Seit September 2020 führt Dr. Thorsten Kruse ein weiteres Teilprojekt des am Zypern-Institut angesiedelten Forschungsprojekts "Religion und Politik - der Umgang mit Friedhöfen, Gotteshäusern und religiösen Gedenkstätten in Zypern" aus. Das neue Projekt mit dem Arbeitstitel "The Religious Heritage in Cyprus – the City of Nicosia" wird in Kooperation mit der Friedrich-Ebert-Stiftung (Büro Zypern) durchgeführt.

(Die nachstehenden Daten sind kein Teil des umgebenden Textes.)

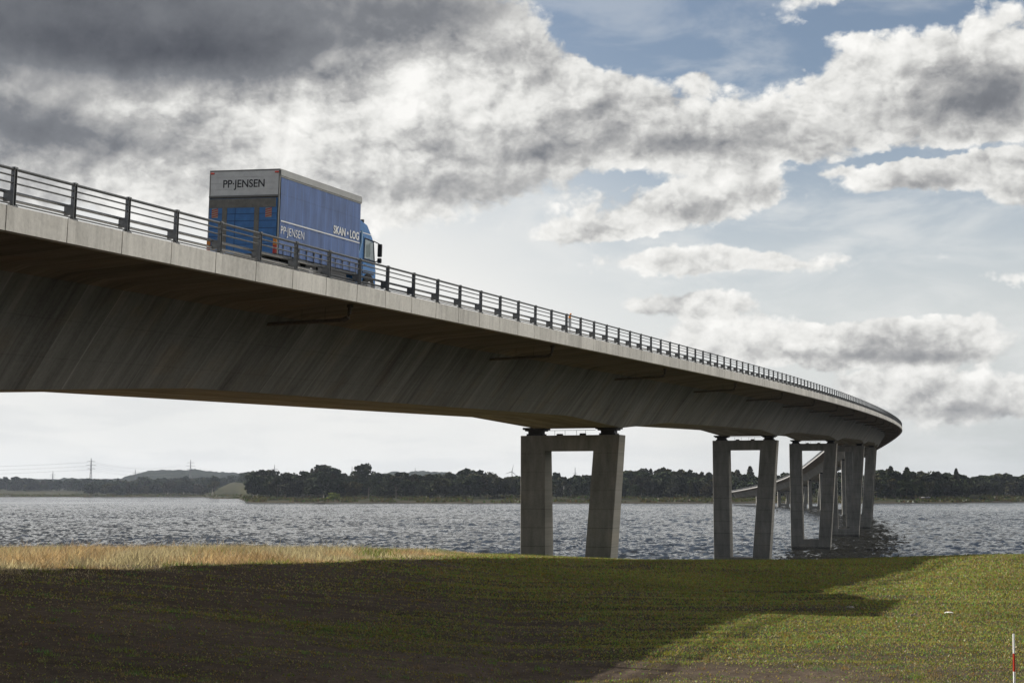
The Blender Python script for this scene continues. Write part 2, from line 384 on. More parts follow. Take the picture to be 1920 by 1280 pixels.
def edge_beam(o0, o1, step, s0, s1):
    m = MB(); n = int((s1-s0)/step)
    sgn = 1 if o1 > o0 else -1
    lo, hi = min(o0,o1), max(o0,o1)
    for i in range(n):
        a = s0+i*step+.02; b = s0+(i+1)*step-.02
        if a > 500: b += .02
        prof = [(o0,.66),(o0,.02),(o0+sgn*.02,.0),(o1-sgn*.03,.03),(o1,.06),(o1,.66)]
        A = [at(a,o,d) for o,d in prof]; B = [at(b,o,d) for o,d in prof]
        for j in range(len(prof)):
            k = (j+1) % len(prof)
            v0, v1 = (.66-prof[j][1]), (.66-prof[k][1])
            m.face([A[j],B[j],B[k],A[k]], [(a,v0),(b,v0),(b,v1),(a,v1)])
        m.face(A[::-1], [(a,.66-d) for o,d in prof][::-1]); m.face(B, [(b,.66-d) for o,d in prof])
    return m
EPH = -.35
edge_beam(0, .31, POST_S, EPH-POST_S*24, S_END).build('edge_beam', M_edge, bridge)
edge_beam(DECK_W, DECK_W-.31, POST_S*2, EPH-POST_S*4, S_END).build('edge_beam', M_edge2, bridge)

# parapets (railing): posts on the edge beam, six rails
RAILS = [(.955,.10,.042,.0), (.785,.10,.024,.0), (.60,.10,.024,.0), (.405,.36,.045,1), (.20,.36,.040,1), (.065,.12,.022,.0)]
def parapet(name, side, n0, n1, s_off):
    par = bpy.data.objects.new(name, None); COL.objects.link(par); par.parent = bridge
    def A(s, o, d): return at(s, o, d) if side > 0 else at(s, DECK_W-o, d)
    for h, o, r, boxy in RAILS:
        m = MB(); pts = [A(s_off+k*POST_S, o, -h) for k in range(n0, n1)]
        far = [p for i, p in enumerate(pts)]
        m.tube(far, r, 6 if not boxy else 4)
        m.build('rail', M_steel, par)
    return par, A
def lean(s): return float(np.interp(s, [0, 30, 70], [.035, .02, .0]))
def post_mb(A, s, m):
    a = head(s); ax = Vector((math.sin(a), math.cos(a), 0)); tx = Vector((-math.cos(a), math.sin(a), 0))
    b = A(s, .10, .02); t = b + Vector((0,0,1.0)) - tx*lean(s)
    def pl(c, w, l, dz0, dz1):
        vs = []
        for z in (dz0, dz1):
            q = b.lerp(t, z/1.0)
            for i, j in ((-1,-1),(1,-1),(1,1),(-1,1)): vs.append(q + c + ax*l*i + tx*w*j)
        m.hexa(vs)
    Z = Vector((0,0,0))
    pl(ax*.052, .055, .007, 0, 1.0); pl(-ax*.052, .055, .007, 0, 1.0); pl(Z, .006, .045, 0, 1.0)      # H section
    pl(Z, .065, .068, .985, 1.03)                                                  # cap bracket under the top rail
    pl(Z, .10, .10, -.005, .03)                                                     # base plate
    for i in (-1, 1):
        for j in (-1, 1): pl(ax*.075*i + tx*.075*j, .012, .012, .03, .07)            # bolts
    pl(tx*.16, .105, .05, .16, .44)                                                 # spacer block for the guard rails
par, An = parapet('parapet', 1, -24, int(S_END/POST_S), 0.0)
for k in range(-1, 99):
    m = MB(); post_mb(An, k*POST_S, m); m.build('post', M_steel, par)
m = MB()
for k in range(99, int(S_END/POST_S)): post_mb(An, k*POST_S, m)
o = m.build('post', M_steel, par); o['kind'] = 'stuff'
par2, Af = parapet('parapet', -1, -20, int(S_END/POST_S), 0.0)
m = MB()
for k in range(0, int(S_END/POST_S)):
    s = k*POST_S; p = Af(s, .10, 0); a = head(s); ax = Vector((math.sin(a), math.cos(a), 0)); tx = Vector((math.cos(a), -math.sin(a), 0))
    m.hexa([p + ax*.055*i + tx*.055*j + Vector((0,0,z)) for z in (0,1.02) for i,j in ((-1,-1),(1,-1),(1,1),(-1,1))])
o = m.build('post', M_steel, par2); o['kind'] = 'stuff'

# drain pipes under the cantilever
sp = 21.9 - 25*3
while sp < S_END-20:
    if sp > -40:
        m = MB()
        pts = [at(sp, 1.15, .62), at(sp, 1.17, .95), at(sp, 1.30, 1.14), at(sp, 1.55, 1.20), at(sp, 5.0, 1.34)]
        m.tube(pts, .075, 8); m.tube([at(sp, 1.15, .60), at(sp, 1.15, .72)], .13, 10); m.tube([at(sp,1.2,1.08), at(sp,1.42,1.2)], .10, 8)
        for q in (2.2, 3.2, 4.2): m.tube([at(sp, q, .70), at(sp, q, 1.25)], .012, 4)
        m.build('drain_pipe', M_pipe, bridge, smooth=False)
    sp += 25.0

# ------------------------------------------------------------------ near land
BY = [-300,-100,0,25,40,60,89,100,110,120,135,150,165,200,400]
BH = [3.7,4.0,4.06,4.02,3.88,3.68,3.6,3.95,4.32,4.72,5.35,6.9,10.2,14,16]
def below(X, Y):
    X = np.asarray(X, float); Y = np.asarray(Y, float)
    h = np.interp(Y, BY, BH)
    rise = .08*np.minimum(-np.minimum(X, 0), np.interp(Y, [0,44,50,56,67,90], [40,34,19,12.2,8.6,0]))
    h = h - rise
    h = h + np.interp(X, [0,10,22,34,80], [0,.62,.58,.12,0])*np.interp(Y, [95,130], [0,1])
    h = h + .33*np.interp(X, [-2,7,20,32], [0,1,1,.0])*np.interp(Y, [55,80,100,125], [0,1,.8,0])
    h = h - .17*(fbm(X/5.5+30, Y/1.15, 3, 17)-.5)*np.interp(Y, [20,60,100], [1,1,.2])
    h = h - .10*(fbm(X/9+50, Y/9+50, 3)-.5) - .05*(fbm(X/1.7+90, Y/1.7, 2, 5)-.5)
    return h
def gz(X, Y): return EYE - below(X, Y)
gx = np.concatenate([np.arange(-160,-60,4), np.arange(-60,70,.4), np.arange(70,170,4)]); gy = np.concatenate([np.arange(-120,16,4), np.arange(16,60,.25), np.arange(60,150,.5), np.arange(150,220,3)])
GX, GY = np.meshgrid(gx, gy); vv = np.stack([GX, GY, gz(GX, GY)], -1).reshape(-1, 3)
nx, ny = len(gx), len(gy); ii = np.arange(nx-1)[None,:] + np.arange(ny-1)[:,None]*nx
ff = np.stack([ii, ii+1, ii+1+nx, ii+nx], -1).reshape(-1, 4)
def patch(X, Y):   # 0 = bare soil, 1 = green growth; follows the field, not the light
    X = np.asarray(X, float); Y = np.asarray(Y, float)
    f = .62*fbm(X/6.5+7, Y/7+3, 4, 21) + .38*fbm(X/3.5+7, Y/.9+3, 3, 23)
    side = np.interp(X + .06*(Y-40), [-14,-5,2,9,16], [-.32,-.24,-.02,.17,.27])
    return np.clip((f-.5)*3.2 + .5 + side*2.2, 0, 1)
def soil_build(t, b):
    at_ = t.new('ShaderNodeVertexColor'); at_.layer_name = 'tone'
    tcn = t.new('ShaderNodeTexCoord'); v = tcn.outputs['Object']
    n = t.noise(v, 2.2, 8, .7); n2 = t.noise(v, 22, 4, .7)
    k = t.m('MULTIPLY', t.lin(n.outputs['Fac'], .3, .7, .6, 1.4), t.lin(n2.outputs['Fac'], .3, .7, .6, 1.45))
    d = t.n.new('ShaderNodeVectorMath'); d.operation = 'SCALE'; t.l.new(at_.outputs[0], d.inputs[0]); t.l.new(k, d.inputs['Scale'])
    t.l.new(d.outputs[0], b.inputs['Base Color'])
    bp = t.new('ShaderNodeBump'); bp.inputs['Distance'].default_value = .06; bp.inputs['Strength'].default_value = 1
    t.l.new(t.m('ADD', n.outputs['Fac'], t.m('MULTIPLY', n2.outputs['Fac'], .4)), bp.inputs['Height']); t.l.new(bp.outputs[0], b.inputs['Normal'])
M_soil = mat('field_soil', (.1,.08,.06), .95, 0, soil_build, .1)
pc = patch(vv[:,0], vv[:,1])[:,None]
lowpatch = np.clip((fbm(vv[:,0]/10, vv[:,1]/10, 3, 77)-.45)*4, 0, 1)[:,None]
scol = (1-pc)*np.array([.066,.050,.038]) + pc*np.array([.046,.045,.024]); scol = scol*(.85+.3*lowpatch)
ground = np_mesh('ground', vv, ff, 4, M_soil, scol, smooth=True); tag(ground, kind='structure')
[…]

Nach den interkommunalen Kämpfen in den 1950er und 1960er Jahren zwischen griechischen und türkischen Zyprioten im Bereich des Stadtgebietes von Nikosia wurden der nördliche und der südliche Teil der Hauptstadt Zyperns durch die sogenannte ‚Green Line‘ voneinander getrennt, um eine weitere Eskalation zu verhindern. Dieser Prozess hatte zur Folge, dass es zu Bevölkerungswanderungen innerhalb des Stadtgebiets und den Vororten kam, an deren Ende eine starke ethnischen Trennung von türkischen und griechischen Zyprioten stand. Während die muslimisch geprägten türkischen Zyprioten in den nördlichen Stadtteile umsiedelten, verließen zahlreiche griechisch-orthodox geprägte Zyprioten ihre dortigen angestammten Viertel und suchten im südlichen Teil der Stadt Zuflucht. Die militärische Intervention der Türkei im Sommer 1974 die zur Teilung der gesamten Insel führte, manifestierte sich dieser Zustand.
Der Bevölkerungsaustausch hatte auch zur Folge, dass zahlreiche religiöse Stätten zurückgelassen werden mussten. Das Projekt zeichnet, die zum Teil Jahrhunderte alte Geschichte dieser zurückgelassen Orte nach und dokumentiert ihren heutigen Zustand. Mit ersten Resultaten ist Anfang 2021 zu rechnen.